Stated problem: Nothing but the lines from the top of the data to the line holding "4, False, 7)[:-1])" should be printed, word for word and both ends included; leave the pictures out.

──────

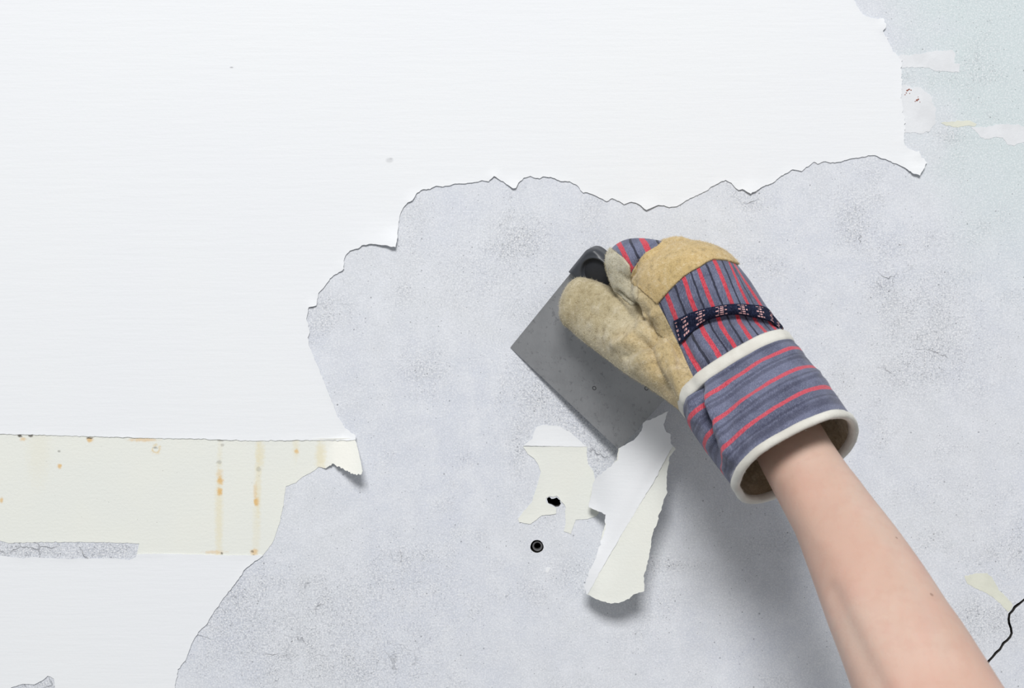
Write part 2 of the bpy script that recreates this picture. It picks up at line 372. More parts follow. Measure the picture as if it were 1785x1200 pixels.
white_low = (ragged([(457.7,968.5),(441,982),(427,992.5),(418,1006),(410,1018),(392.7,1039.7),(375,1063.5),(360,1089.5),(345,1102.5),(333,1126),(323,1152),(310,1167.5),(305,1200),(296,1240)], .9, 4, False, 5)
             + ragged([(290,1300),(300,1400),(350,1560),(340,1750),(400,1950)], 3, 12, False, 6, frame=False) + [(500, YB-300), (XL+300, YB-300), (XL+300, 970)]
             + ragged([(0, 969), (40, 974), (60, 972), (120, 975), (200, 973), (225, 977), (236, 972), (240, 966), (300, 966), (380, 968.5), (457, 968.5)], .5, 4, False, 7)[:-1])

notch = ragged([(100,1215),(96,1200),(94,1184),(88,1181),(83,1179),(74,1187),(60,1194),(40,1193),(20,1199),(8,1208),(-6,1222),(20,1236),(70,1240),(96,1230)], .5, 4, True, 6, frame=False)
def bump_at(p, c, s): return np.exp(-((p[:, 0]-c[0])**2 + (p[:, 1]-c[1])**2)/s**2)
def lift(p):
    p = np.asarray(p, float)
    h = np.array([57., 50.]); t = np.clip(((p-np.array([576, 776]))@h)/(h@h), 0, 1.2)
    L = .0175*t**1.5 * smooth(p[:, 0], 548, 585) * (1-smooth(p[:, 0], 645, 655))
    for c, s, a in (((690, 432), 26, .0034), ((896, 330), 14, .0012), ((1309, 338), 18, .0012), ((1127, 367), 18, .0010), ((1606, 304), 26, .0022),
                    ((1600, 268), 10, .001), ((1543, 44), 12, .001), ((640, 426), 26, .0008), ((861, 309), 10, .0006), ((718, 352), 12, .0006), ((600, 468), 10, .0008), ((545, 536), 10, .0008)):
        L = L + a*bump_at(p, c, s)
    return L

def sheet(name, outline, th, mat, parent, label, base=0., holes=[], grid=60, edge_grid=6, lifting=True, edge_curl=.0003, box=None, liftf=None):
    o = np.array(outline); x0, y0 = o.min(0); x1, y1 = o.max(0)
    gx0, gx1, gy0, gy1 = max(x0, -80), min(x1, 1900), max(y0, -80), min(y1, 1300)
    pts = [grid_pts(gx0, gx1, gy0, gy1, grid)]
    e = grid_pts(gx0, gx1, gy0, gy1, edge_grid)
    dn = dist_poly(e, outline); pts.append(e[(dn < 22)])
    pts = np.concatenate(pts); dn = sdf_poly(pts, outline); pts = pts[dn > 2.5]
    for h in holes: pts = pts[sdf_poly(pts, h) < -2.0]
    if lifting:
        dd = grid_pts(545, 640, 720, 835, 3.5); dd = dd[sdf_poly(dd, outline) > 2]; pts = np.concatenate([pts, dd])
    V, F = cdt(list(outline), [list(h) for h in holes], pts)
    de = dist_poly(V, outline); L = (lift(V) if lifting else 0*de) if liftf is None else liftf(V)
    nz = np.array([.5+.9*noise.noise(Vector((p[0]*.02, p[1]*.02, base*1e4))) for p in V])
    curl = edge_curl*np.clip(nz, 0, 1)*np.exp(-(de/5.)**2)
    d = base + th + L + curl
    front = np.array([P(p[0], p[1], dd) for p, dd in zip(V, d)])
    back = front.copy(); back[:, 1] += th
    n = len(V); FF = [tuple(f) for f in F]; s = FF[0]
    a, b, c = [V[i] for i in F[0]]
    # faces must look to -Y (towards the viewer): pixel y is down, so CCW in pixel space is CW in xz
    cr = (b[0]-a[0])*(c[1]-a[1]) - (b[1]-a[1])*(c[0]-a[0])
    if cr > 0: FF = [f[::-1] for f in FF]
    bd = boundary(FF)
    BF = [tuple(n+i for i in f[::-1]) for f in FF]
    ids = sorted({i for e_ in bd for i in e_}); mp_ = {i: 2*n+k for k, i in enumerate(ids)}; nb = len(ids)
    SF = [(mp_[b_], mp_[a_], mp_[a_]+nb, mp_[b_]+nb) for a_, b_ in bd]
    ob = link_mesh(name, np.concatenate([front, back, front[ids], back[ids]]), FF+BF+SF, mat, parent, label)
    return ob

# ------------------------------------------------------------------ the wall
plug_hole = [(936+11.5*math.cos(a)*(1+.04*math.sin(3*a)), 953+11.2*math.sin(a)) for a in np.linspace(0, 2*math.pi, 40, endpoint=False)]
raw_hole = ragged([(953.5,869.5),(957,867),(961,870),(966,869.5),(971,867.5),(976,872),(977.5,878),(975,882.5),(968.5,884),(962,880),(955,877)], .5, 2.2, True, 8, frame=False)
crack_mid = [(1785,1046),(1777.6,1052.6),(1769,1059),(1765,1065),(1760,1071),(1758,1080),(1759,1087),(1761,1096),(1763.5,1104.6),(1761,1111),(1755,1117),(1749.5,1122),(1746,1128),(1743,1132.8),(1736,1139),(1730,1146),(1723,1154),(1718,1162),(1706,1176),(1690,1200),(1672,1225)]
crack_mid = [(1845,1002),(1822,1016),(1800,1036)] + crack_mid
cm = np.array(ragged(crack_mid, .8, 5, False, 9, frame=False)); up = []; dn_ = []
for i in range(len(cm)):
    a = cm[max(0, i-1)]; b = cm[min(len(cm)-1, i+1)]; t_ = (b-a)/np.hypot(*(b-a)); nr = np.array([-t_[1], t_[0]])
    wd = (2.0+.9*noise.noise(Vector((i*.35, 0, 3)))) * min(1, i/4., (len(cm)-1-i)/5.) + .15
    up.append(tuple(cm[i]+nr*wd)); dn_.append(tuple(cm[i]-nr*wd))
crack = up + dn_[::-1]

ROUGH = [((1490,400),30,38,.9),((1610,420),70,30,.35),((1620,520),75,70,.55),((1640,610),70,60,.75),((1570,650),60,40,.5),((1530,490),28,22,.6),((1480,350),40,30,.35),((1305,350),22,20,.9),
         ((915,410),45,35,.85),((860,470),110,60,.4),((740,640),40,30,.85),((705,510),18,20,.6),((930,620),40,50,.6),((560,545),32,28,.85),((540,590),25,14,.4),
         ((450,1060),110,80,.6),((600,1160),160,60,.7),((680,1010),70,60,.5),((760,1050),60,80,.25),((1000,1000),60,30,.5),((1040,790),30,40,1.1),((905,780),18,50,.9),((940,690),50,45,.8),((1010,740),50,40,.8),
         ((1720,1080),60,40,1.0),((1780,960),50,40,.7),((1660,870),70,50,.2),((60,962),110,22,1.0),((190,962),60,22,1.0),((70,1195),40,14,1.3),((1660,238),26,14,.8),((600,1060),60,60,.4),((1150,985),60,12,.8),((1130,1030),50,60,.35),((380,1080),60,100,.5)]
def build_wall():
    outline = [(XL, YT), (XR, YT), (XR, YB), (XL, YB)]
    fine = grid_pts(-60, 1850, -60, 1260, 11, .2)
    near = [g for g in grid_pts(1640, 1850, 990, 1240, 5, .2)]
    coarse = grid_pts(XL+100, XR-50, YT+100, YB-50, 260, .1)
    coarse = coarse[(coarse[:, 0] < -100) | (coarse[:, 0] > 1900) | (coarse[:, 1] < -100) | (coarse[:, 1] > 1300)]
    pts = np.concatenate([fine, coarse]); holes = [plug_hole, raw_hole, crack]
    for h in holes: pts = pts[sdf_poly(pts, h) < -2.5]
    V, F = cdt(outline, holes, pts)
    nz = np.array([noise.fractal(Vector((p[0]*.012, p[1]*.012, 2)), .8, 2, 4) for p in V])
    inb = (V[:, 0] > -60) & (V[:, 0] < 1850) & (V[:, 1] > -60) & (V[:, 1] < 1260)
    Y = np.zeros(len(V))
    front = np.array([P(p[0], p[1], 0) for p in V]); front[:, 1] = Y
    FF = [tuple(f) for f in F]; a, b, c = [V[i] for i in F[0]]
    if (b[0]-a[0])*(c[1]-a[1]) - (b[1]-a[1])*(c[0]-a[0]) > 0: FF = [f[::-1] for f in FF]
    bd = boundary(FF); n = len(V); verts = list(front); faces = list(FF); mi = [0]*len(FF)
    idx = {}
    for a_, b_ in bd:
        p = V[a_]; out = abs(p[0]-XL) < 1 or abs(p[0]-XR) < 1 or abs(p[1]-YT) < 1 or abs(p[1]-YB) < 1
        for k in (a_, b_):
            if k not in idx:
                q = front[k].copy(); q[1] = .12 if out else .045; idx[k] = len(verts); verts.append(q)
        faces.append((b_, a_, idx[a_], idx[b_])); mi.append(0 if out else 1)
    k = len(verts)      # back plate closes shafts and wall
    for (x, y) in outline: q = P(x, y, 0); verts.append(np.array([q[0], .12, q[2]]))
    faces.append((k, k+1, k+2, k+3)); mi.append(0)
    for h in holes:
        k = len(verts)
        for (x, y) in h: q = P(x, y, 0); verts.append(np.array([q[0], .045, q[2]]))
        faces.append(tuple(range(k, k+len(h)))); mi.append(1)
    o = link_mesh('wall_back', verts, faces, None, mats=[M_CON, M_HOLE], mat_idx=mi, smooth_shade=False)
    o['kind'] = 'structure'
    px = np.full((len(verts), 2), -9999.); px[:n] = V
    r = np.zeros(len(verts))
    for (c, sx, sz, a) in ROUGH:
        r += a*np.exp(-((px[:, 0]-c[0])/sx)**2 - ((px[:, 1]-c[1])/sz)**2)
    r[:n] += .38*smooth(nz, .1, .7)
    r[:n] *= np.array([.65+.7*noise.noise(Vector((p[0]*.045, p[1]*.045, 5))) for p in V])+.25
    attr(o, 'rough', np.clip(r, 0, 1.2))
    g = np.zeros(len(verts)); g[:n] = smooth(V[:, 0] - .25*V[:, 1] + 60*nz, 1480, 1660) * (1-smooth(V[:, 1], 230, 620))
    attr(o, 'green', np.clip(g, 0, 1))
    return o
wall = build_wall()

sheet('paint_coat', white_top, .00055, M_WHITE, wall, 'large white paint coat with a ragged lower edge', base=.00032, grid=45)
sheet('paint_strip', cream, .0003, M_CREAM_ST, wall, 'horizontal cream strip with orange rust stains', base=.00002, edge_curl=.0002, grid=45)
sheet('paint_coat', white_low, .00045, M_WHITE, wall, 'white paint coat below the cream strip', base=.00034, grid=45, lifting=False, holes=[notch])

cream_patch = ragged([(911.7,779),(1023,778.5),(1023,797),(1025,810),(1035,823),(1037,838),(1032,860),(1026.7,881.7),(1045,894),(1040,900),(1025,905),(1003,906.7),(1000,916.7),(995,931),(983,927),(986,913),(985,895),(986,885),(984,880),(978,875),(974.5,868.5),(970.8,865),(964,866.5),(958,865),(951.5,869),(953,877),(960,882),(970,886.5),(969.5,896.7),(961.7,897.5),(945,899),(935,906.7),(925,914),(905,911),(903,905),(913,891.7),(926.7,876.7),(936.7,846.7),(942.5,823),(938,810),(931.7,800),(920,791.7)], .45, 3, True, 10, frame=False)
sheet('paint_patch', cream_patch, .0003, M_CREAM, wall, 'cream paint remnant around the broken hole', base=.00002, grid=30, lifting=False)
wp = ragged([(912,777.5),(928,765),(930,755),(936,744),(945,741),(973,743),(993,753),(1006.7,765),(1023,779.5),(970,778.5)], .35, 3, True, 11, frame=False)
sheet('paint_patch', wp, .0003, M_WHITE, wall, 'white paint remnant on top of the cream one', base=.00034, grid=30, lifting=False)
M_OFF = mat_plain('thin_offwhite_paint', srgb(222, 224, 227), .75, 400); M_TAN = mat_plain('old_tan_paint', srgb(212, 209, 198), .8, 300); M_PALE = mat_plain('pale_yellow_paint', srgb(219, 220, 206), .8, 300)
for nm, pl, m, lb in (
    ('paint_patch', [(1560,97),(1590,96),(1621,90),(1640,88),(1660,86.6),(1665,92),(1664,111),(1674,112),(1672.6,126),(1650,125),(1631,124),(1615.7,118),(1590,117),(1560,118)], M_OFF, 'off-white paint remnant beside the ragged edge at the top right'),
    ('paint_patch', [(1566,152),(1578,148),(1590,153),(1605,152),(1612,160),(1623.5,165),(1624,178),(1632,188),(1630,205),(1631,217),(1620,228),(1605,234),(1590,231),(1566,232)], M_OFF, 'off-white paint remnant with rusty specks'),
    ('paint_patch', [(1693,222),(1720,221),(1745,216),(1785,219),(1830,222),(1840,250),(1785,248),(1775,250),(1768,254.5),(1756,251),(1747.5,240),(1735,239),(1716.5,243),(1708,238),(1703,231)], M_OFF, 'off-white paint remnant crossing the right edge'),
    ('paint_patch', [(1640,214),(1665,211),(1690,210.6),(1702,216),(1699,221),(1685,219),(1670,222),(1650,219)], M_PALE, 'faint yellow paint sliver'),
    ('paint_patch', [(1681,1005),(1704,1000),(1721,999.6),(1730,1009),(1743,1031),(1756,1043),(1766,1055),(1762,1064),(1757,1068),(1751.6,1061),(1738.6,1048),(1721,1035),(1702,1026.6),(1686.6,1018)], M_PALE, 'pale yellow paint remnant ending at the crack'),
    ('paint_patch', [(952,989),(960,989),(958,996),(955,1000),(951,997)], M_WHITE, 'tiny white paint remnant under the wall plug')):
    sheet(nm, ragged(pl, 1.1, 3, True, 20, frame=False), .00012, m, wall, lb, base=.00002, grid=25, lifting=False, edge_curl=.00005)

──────

Solved problem:
Write part 2 of the bpy script that recreates this picture. It picks up at line 372. More parts follow. Measure the picture as if it were 1785x1200 pixels.
white_low = (ragged([(457.7,968.5),(441,982),(427,992.5),(418,1006),(410,1018),(392.7,1039.7),(375,1063.5),(360,1089.5),(345,1102.5),(333,1126),(323,1152),(310,1167.5),(305,1200),(296,1240)], .9, 4, False, 5)
             + ragged([(290,1300),(300,1400),(350,1560),(340,1750),(400,1950)], 3, 12, False, 6, frame=False) + [(500, YB-300), (XL+300, YB-300), (XL+300, 970)]
             + ragged([(0, 969), (40, 974), (60, 972), (120, 975), (200, 973), (225, 977), (236, 972), (240, 966), (300, 966), (380, 968.5), (457, 968.5)], .5, 4, False, 7)[:-1])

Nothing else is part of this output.